4. Investors in ssLNG should learn from PLN’s historical gas use and planning risks. Power sector experts understand that revisions to Indonesia’s power sector development plan (RUPTL) regularly involve changes the gas demand outlook – a pattern that could be a material risk factor for ssLNG investors. Of course, this risk could be shifted to someone else, but the only likely candidate would be PGN. IEEFA believes the 14.5% gas price ‘slope’ toward crude oil policy rolled out by the government in 2017 reflects PLN’s general oil parity benchmark tolerance based on cases of gas demand changes in existing projects. PGN would be wise to understand explicitly what PLN’s required oil parity will be in the coming years. Stakeholders should also focus on a potentially bigger risk factor – the overall outlook for PLN’s gas consumption. Based on an existing draft of the RUPTL, PLN’s gas demand profile could remain relatively stagnant for the coming decade.
In a capital-intensive industry where capital discipline determines returns, PGN will need to tread carefully. Analysts will undoubtedly note the amount of capital required and PGN’s history in the LNG segment in assessing its project pipeline.
IEEFA believes PGN is unlikely to take on the entire ssLNG project on its own, although they may take a piecemeal approach on some projects, as evidenced by the ‘quick win’ projects – which comprised of several projects prioritized by PGN, likely due to the lower economic hurdle. Nevertheless, they are unlikely to escape the inherent liabilities involved in the costly project.
With the outlook for pressure on the distribution margin, the weakening upstream segment, and the implementation of PSAK73 accounting rules, which include operational lease obligations on the balance sheet, PGN appears cautious about taking on a controlling interest in the project investments. Based on PGN’s current capex plan, the gas conversion project would clearly compete with other projects that would support more attractive gas market development options that appear to rank higher in the PGN priority list.
Taken together, it’s clear that Indonesia faces a two-fold challenge to build a gas market ASAP and manage a rapid gas production decline risk in the coming decades.

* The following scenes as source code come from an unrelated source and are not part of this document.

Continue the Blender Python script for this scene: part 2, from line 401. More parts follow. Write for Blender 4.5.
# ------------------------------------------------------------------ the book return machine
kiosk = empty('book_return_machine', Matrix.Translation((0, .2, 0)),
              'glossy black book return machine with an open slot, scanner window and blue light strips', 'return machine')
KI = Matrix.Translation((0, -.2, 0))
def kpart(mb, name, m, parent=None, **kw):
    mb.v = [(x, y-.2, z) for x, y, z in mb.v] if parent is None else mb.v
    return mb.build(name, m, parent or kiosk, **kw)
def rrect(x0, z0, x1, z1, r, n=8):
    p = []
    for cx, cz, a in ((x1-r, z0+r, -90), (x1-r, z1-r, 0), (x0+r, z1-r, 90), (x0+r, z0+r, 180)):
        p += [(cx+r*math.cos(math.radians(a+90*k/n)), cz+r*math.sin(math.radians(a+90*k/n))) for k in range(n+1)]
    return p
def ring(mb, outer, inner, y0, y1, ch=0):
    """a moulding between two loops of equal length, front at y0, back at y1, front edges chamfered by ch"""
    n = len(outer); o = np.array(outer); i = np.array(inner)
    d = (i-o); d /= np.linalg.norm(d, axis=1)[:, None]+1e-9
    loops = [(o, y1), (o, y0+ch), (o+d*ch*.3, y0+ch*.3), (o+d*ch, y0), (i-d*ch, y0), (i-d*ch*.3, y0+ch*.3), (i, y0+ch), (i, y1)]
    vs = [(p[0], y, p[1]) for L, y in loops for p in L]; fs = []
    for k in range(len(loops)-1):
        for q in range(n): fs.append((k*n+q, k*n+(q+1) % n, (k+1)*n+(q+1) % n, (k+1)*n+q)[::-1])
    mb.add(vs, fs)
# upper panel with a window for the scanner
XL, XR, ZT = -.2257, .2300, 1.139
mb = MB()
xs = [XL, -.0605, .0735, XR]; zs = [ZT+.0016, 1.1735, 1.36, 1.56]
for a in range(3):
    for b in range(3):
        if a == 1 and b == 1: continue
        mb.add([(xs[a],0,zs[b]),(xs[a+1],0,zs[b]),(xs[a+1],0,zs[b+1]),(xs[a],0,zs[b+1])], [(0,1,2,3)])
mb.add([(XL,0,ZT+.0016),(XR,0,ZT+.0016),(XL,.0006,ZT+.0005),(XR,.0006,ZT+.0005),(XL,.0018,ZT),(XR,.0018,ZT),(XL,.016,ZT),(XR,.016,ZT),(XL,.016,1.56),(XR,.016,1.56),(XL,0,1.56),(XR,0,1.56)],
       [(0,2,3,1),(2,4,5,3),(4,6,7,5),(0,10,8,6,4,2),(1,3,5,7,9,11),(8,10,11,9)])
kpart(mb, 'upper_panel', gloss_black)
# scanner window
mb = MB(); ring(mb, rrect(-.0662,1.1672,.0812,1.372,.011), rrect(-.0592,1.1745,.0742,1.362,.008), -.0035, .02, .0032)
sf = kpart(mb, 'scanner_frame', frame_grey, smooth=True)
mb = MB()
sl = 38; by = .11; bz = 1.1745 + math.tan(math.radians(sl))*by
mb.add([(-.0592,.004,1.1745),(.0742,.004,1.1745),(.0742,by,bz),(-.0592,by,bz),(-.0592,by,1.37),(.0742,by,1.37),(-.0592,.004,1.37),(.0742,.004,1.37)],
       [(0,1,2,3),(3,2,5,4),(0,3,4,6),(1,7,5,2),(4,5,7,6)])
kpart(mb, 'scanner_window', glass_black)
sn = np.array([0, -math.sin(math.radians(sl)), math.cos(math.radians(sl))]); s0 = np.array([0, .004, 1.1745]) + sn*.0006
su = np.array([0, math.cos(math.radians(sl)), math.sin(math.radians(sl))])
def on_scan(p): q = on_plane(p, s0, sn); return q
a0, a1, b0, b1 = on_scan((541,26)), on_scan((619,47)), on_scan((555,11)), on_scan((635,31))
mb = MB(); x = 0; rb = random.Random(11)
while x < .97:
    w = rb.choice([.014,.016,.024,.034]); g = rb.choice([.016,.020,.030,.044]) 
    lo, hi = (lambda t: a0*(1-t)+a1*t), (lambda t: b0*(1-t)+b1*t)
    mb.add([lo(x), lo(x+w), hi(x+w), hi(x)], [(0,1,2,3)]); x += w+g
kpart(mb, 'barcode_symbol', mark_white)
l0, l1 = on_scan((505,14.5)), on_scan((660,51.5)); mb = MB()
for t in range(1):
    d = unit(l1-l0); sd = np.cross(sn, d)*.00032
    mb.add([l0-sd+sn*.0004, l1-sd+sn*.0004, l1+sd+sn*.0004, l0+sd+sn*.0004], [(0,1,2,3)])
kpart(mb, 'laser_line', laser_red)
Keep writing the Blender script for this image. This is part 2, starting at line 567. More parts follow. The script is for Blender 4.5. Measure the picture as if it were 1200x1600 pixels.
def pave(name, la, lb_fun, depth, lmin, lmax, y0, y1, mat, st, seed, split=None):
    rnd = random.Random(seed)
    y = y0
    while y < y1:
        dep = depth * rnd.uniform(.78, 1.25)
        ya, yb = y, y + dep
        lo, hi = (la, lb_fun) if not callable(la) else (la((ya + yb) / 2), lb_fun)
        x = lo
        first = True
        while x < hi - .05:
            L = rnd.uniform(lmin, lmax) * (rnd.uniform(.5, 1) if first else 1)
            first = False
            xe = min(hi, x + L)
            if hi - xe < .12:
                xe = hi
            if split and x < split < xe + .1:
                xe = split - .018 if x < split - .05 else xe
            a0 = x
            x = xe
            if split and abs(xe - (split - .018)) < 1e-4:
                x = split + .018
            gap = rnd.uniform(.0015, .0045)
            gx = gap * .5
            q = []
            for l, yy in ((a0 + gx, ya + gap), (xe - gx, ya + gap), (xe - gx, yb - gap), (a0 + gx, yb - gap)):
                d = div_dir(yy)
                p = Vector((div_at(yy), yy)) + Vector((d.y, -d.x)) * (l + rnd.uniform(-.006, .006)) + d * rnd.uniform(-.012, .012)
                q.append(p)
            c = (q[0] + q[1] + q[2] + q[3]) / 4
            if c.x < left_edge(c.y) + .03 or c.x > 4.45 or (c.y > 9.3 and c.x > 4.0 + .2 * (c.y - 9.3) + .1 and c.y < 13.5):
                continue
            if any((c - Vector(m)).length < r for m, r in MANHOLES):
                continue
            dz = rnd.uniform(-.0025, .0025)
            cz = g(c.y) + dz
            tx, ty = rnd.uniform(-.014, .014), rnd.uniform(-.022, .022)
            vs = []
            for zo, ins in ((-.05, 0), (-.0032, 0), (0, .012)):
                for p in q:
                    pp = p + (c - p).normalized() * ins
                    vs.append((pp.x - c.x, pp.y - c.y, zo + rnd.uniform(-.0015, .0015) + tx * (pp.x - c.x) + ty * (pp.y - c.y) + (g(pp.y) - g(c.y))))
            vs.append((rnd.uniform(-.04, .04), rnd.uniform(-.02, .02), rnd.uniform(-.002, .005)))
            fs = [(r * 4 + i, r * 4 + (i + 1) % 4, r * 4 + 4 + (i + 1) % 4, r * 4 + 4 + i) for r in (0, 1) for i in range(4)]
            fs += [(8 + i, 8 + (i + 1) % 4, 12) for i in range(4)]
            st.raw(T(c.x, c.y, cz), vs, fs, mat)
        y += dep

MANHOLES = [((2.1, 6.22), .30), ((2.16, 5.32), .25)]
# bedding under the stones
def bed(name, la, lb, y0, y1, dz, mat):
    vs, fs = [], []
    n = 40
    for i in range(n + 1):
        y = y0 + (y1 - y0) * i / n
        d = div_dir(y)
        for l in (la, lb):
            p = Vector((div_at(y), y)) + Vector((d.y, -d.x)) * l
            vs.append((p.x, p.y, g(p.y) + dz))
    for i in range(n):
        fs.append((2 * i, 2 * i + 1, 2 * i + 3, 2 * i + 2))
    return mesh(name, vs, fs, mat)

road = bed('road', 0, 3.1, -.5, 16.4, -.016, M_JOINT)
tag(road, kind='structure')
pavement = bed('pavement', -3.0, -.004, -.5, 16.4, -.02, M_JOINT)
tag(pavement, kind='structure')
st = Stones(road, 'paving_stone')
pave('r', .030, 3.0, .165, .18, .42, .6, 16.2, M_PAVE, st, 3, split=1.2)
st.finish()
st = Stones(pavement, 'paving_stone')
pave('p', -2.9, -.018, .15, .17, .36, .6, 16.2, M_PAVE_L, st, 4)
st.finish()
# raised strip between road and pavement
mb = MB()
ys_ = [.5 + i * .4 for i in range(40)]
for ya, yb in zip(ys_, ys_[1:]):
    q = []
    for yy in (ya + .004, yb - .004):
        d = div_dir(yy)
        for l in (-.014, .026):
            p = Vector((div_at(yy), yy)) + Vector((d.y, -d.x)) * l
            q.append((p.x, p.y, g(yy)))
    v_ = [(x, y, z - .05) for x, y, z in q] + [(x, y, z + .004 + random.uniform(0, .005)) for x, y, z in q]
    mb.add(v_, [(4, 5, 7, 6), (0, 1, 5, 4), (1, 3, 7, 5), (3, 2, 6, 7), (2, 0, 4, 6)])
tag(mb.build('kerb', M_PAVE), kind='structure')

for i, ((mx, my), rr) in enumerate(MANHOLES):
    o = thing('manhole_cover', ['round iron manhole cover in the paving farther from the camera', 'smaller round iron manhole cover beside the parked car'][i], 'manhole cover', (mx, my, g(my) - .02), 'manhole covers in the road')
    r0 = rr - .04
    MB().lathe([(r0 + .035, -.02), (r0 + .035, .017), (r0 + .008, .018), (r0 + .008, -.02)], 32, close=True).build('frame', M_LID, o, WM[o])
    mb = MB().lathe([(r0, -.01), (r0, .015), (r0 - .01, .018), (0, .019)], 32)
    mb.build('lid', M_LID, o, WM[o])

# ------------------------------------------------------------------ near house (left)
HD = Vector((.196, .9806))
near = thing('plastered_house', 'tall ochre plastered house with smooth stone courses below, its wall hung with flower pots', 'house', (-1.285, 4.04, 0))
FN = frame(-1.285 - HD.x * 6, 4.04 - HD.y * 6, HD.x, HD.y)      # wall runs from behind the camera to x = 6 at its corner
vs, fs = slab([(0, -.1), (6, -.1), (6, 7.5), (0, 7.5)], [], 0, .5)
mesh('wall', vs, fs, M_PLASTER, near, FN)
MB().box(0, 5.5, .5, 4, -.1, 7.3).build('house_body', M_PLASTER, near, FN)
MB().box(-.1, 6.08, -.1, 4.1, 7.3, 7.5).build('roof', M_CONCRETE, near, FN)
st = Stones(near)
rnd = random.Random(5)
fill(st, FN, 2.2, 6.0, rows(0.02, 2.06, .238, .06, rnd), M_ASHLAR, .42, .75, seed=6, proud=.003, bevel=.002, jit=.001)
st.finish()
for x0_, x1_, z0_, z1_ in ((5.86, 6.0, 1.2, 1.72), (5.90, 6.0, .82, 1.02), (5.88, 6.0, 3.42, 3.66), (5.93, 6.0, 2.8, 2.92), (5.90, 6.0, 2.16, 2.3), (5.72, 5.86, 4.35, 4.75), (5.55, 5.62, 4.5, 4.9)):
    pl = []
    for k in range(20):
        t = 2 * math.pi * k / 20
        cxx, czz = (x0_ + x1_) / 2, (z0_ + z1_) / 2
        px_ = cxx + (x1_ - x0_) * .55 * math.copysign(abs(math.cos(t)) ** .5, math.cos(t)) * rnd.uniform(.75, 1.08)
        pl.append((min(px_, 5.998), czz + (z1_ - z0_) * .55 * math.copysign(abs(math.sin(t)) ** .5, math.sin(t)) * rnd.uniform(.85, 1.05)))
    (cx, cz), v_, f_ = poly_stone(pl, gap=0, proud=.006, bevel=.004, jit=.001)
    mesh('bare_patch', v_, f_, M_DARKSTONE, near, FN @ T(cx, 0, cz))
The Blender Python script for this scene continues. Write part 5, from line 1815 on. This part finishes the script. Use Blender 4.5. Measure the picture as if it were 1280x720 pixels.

Other policy decisions have dictated the need to find ways to create more demand for domestic gas, but it will be crucial to get the economics right. This means that details of the plan warrant careful study if policymakers and investors want to avoid burdening the government, and the key SOEs are to have the right resources to undertake a series of high value but potentially high-risk investments in the energy sector.